### Short problem
Do not include the pictures; repeat the rest of the data exactly.

** BEGIN **

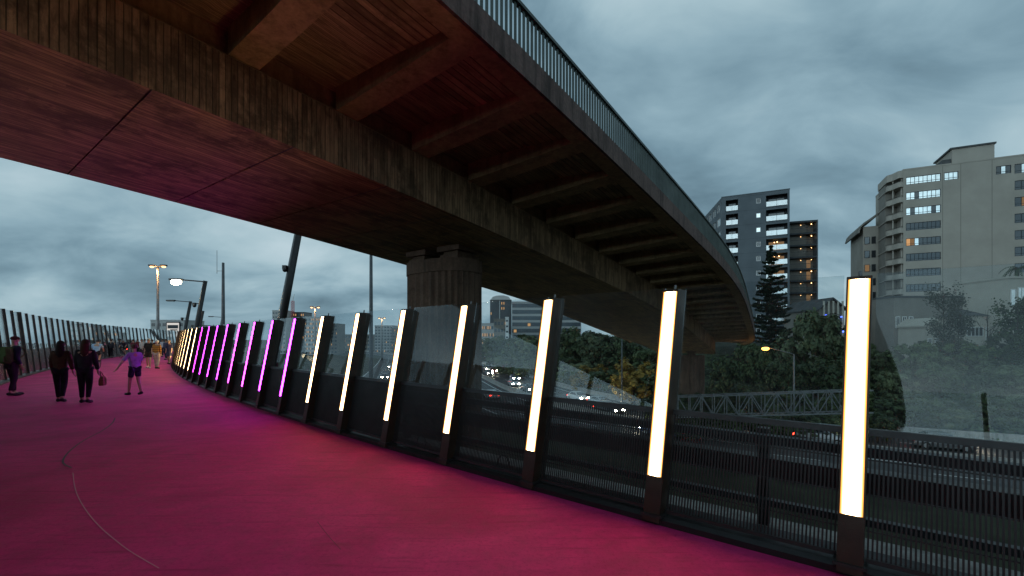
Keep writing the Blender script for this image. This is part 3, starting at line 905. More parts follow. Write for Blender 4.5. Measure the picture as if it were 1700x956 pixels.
# tall norfolk pine
def norfolk(px, ytop, ybot, Y, label):
    base = at(px, ybot, Y); gz = ground_z(base.x, Y); top = at(px, ytop, Y).z
    root = thing('norfolk_pine', label, 'pine tree', (base.x, Y, gz)); h = top-gz
    m = MB(); m.tube([(0,0,-.3),(0,0,h*.5),(0,0,h-.1)], [.26,.17,.03], 8); m.build('trunk', M['bark'], root)
    rng = random.Random(5); m = MB()
    zb = h*.16; nt_ = 22
    for k in range(nt_):
        f = k/(nt_-1); z = zb + (h-zb-.3)*f**.92
        L = 4.7*(1-f)**.8*(.9+.1*rng.random()) + .25
        nb = 8 if f < .8 else 6
        for b in range(nb):
            a = 6.28*b/nb + k*.9 + rng.uniform(-.3,.3); LL = L*rng.uniform(.62,1.10); zj = rng.gauss(0,.26)
            d = Vector((math.cos(a), math.sin(a), 0)); sd = Vector((-d.y, d.x, 0))
            seg = max(5, int(LL/.16))
            for j in range(seg):
                q = (j+.6)/seg; p = d*LL*q + Vector((0,0,z + zj + LL*(.10*q*q*2.2 - .10*q)))
                wd_ = LL*.24*(1-.75*q)*min(1, q*3+.2)
                for sgn in (-1, -.5, 0, .5, 1):
                    c = p + sd*wd_*sgn*rng.uniform(.6,1.1) + Vector((0,0,rng.uniform(-.10,.12)-abs(sgn)*.04))
                    leaf_quad(m, c, Vector((rng.gauss(0,.5), rng.gauss(0,.5), 1)), .31, rng, 2.0)
                    if sgn in (0,): leaf_quad(m, c, Vector((rng.gauss(0,1), rng.gauss(0,1), .2)), .30, rng, 1.6)
    m.build('crown', LEAF['pine'], root, recalc=False)
norfolk(1280, 407, 560, 72, 'tall dark tiered pine in front of the dark grey apartment tower')
# slim trees beside the beige tower
def slim(name, px, ytop, ybot, Y, w, seed, dens, label, leafk='twig', leaf=.2):
    base = at(px, ybot, Y); gz = ground_z(base.x, Y); h = at(px, ytop, Y).z-gz; rad = w/2/FPX*Y
    root = thing(name, label, 'tree', (base.x, Y, gz)); rng = random.Random(seed)
    m = MB(); m.tube([(0,0,-.3),(.05,0,h*.35),(-.04,.03,h*.7),(0,0,h*.96)], [.14,.10,.06,.015], 7)
    tips = []
    for k in range(16):
        z = h*rng.uniform(.25,.8); a = rng.uniform(0,6.28); q = rad*rng.uniform(.5,1.0)*(1-.35*abs(z/h-.6))
        e = Vector((math.cos(a)*q, math.sin(a)*q, min(h*.98, z+h*rng.uniform(.12,.26))))
        mid = Vector((math.cos(a)*q*.5, math.sin(a)*q*.5, z+h*.06))
        m.tube([(0,0,z), mid, e], [.045,.03,.008], 5); tips += [mid, e, (mid+e)/2]
        for j in range(3):
            e2 = mid.lerp(e, rng.uniform(.1,.9)) + Vector((rng.gauss(0,.35), rng.gauss(0,.35), rng.uniform(.2,.8)))
            m.tube([mid, e2], [.018,.005], 4); tips.append(e2)
    m.build('trunk', M['bark'], root)
    if dens:
        m = MB()
        for p in tips:
            for j in range(dens):
                c = p + Vector((rng.gauss(0,.33), rng.gauss(0,.33), rng.gauss(0,.38)))
                leaf_quad(m, c, Vector((rng.gauss(0,1), rng.gauss(0,1), rng.gauss(0,1))), leaf*rng.uniform(.6,1.3), rng)
        m.build('crown', LEAF[leafk], root, recalc=False)
slim('slender_tree', 1567, 472, 562, 64, 48, 3, 22, 'tall slender feathery tree in front of the beige tower')
slim('slender_tree', 1592, 524, 565, 63, 36, 4, 24, 'shorter slender tree just right of the tall feathery one')
slim('bare_tree', 1640, 512, 566, 66, 46, 6, 2, 'nearly leafless tree in front of the cream house', leaf=.12)
slim('feathery_conifer', 1690, 492, 575, 58, 60, 9, 40, 'dark feathery tree at the right edge below the cream building', 'dark', .24)
def palm(px, ytop, ybot, Y, label, seed):
    base = at(px, ybot, Y); gz = ground_z(base.x, Y); h = at(px, ytop, Y).z-gz
    root = thing('palm_tree', label, 'palm tree', (base.x, Y, gz)); rng = random.Random(seed)
    m = MB(); m.tube([(0,0,-.3),(.1,0,h*.5),(0,0,h)], [.22,.16,.13], 8); m.build('trunk', M['bark'], root)
    m = MB()
    for k in range(15):
        a = 6.28*k/15 + rng.uniform(-.2,.2); up = rng.uniform(.15,1.0); L = rng.uniform(2.0,2.7); d = Vector((math.cos(a), math.sin(a), 0))
        prev = Vector((0,0,h))
        for j in range(12):
            q = (j+1)/12; p = Vector((0,0,h)) + d*L*q*.9 + Vector((0,0,L*(up*q - 1.15*q*q)))
            sd = Vector((-d.y, d.x, 0))
            for sg in (-1, 1):
                t_ = p + sd*sg*.42*(1-q*.55) - Vector((0,0,.22))
                kk = len(m.v); m.v += [tuple(prev), tuple(p), tuple(t_)]; m._f((kk,kk+1,kk+2), 0, False)
            prev = p
    m.build('frond_crown', LEAF['dark'], root, recalc=False)
palm(1690, 446, 560, 74, 'palm tree in front of the beige tower at the right edge, the higher of two', 2)
palm(1664, 476, 560, 72, 'lower palm tree with drooping fronds beside the beige tower', 8)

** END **

### Solution to this problem
Keep writing the Blender script for this image. This is part 3, starting at line 905. More parts follow. Write for Blender 4.5. Measure the picture as if it were 1700x956 pixels.
# tall norfolk pine
def norfolk(px, ytop, ybot, Y, label):
    base = at(px, ybot, Y); gz = ground_z(base.x, Y); top = at(px, ytop, Y).z
    root = thing('norfolk_pine', label, 'pine tree', (base.x, Y, gz)); h = top-gz
    m = MB(); m.tube([(0,0,-.3),(0,0,h*.5),(0,0,h-.1)], [.26,.17,.03], 8); m.build('trunk', M['bark'], root)
    rng = random.Random(5); m = MB()
    zb = h*.16; nt_ = 22
    for k in range(nt_):
        f = k/(nt_-1); z = zb + (h-zb-.3)*f**.92
        L = 4.7*(1-f)**.8*(.9+.1*rng.random()) + .25
        nb = 8 if f < .8 else 6
        for b in range(nb):
            a = 6.28*b/nb + k*.9 + rng.uniform(-.3,.3); LL = L*rng.uniform(.62,1.10); zj = rng.gauss(0,.26)
            d = Vector((math.cos(a), math.sin(a), 0)); sd = Vector((-d.y, d.x, 0))
            seg = max(5, int(LL/.16))
            for j in range(seg):
                q = (j+.6)/seg; p = d*LL*q + Vector((0,0,z + zj + LL*(.10*q*q*2.2 - .10*q)))
                wd_ = LL*.24*(1-.75*q)*min(1, q*3+.2)
                for sgn in (-1, -.5, 0, .5, 1):
                    c = p + sd*wd_*sgn*rng.uniform(.6,1.1) + Vector((0,0,rng.uniform(-.10,.12)-abs(sgn)*.04))
                    leaf_quad(m, c, Vector((rng.gauss(0,.5), rng.gauss(0,.5), 1)), .31, rng, 2.0)
                    if sgn in (0,): leaf_quad(m, c, Vector((rng.gauss(0,1), rng.gauss(0,1), .2)), .30, rng, 1.6)
    m.build('crown', LEAF['pine'], root, recalc=False)
norfolk(1280, 407, 560, 72, 'tall dark tiered pine in front of the dark grey apartment tower')
# slim trees beside the beige tower
def slim(name, px, ytop, ybot, Y, w, seed, dens, label, leafk='twig', leaf=.2):
    base = at(px, ybot, Y); gz = ground_z(base.x, Y); h = at(px, ytop, Y).z-gz; rad = w/2/FPX*Y
    root = thing(name, label, 'tree', (base.x, Y, gz)); rng = random.Random(seed)
    m = MB(); m.tube([(0,0,-.3),(.05,0,h*.35),(-.04,.03,h*.7),(0,0,h*.96)], [.14,.10,.06,.015], 7)
    tips = []
    for k in range(16):
        z = h*rng.uniform(.25,.8); a = rng.uniform(0,6.28); q = rad*rng.uniform(.5,1.0)*(1-.35*abs(z/h-.6))
        e = Vector((math.cos(a)*q, math.sin(a)*q, min(h*.98, z+h*rng.uniform(.12,.26))))
        mid = Vector((math.cos(a)*q*.5, math.sin(a)*q*.5, z+h*.06))
        m.tube([(0,0,z), mid, e], [.045,.03,.008], 5); tips += [mid, e, (mid+e)/2]
        for j in range(3):
            e2 = mid.lerp(e, rng.uniform(.1,.9)) + Vector((rng.gauss(0,.35), rng.gauss(0,.35), rng.uniform(.2,.8)))
            m.tube([mid, e2], [.018,.005], 4); tips.append(e2)
    m.build('trunk', M['bark'], root)
    if dens:
        m = MB()
        for p in tips:
            for j in range(dens):
                c = p + Vector((rng.gauss(0,.33), rng.gauss(0,.33), rng.gauss(0,.38)))
                leaf_quad(m, c, Vector((rng.gauss(0,1), rng.gauss(0,1), rng.gauss(0,1))), leaf*rng.uniform(.6,1.3), rng)
        m.build('crown', LEAF[leafk], root, recalc=False)
slim('slender_tree', 1567, 472, 562, 64, 48, 3, 22, 'tall slender feathery tree in front of the beige tower')
slim('slender_tree', 1592, 524, 565, 63, 36, 4, 24, 'shorter slender tree just right of the tall feathery one')
slim('bare_tree', 1640, 512, 566, 66, 46, 6, 2, 'nearly leafless tree in front of the cream house', leaf=.12)
slim('feathery_conifer', 1690, 492, 575, 58, 60, 9, 40, 'dark feathery tree at the right edge below the cream building', 'dark', .24)
def palm(px, ytop, ybot, Y, label, seed):
    base = at(px, ybot, Y); gz = ground_z(base.x, Y); h = at(px, ytop, Y).z-gz
    root = thing('palm_tree', label, 'palm tree', (base.x, Y, gz)); rng = random.Random(seed)
    m = MB(); m.tube([(0,0,-.3),(.1,0,h*.5),(0,0,h)], [.22,.16,.13], 8); m.build('trunk', M['bark'], root)
    m = MB()
    for k in range(15):
        a = 6.28*k/15 + rng.uniform(-.2,.2); up = rng.uniform(.15,1.0); L = rng.uniform(2.0,2.7); d = Vector((math.cos(a), math.sin(a), 0))
        prev = Vector((0,0,h))
        for j in range(12):
            q = (j+1)/12; p = Vector((0,0,h)) + d*L*q*.9 + Vector((0,0,L*(up*q - 1.15*q*q)))
            sd = Vector((-d.y, d.x, 0))
            for sg in (-1, 1):
                t_ = p + sd*sg*.42*(1-q*.55) - Vector((0,0,.22))
                kk = len(m.v); m.v += [tuple(prev), tuple(p), tuple(t_)]; m._f((kk,kk+1,kk+2), 0, False)
            prev = p
    m.build('frond_crown', LEAF['dark'], root, recalc=False)
palm(1690, 446, 560, 74, 'palm tree in front of the beige tower at the right edge, the higher of two', 2)
palm(1664, 476, 560, 72, 'lower palm tree with drooping fronds beside the beige tower', 8)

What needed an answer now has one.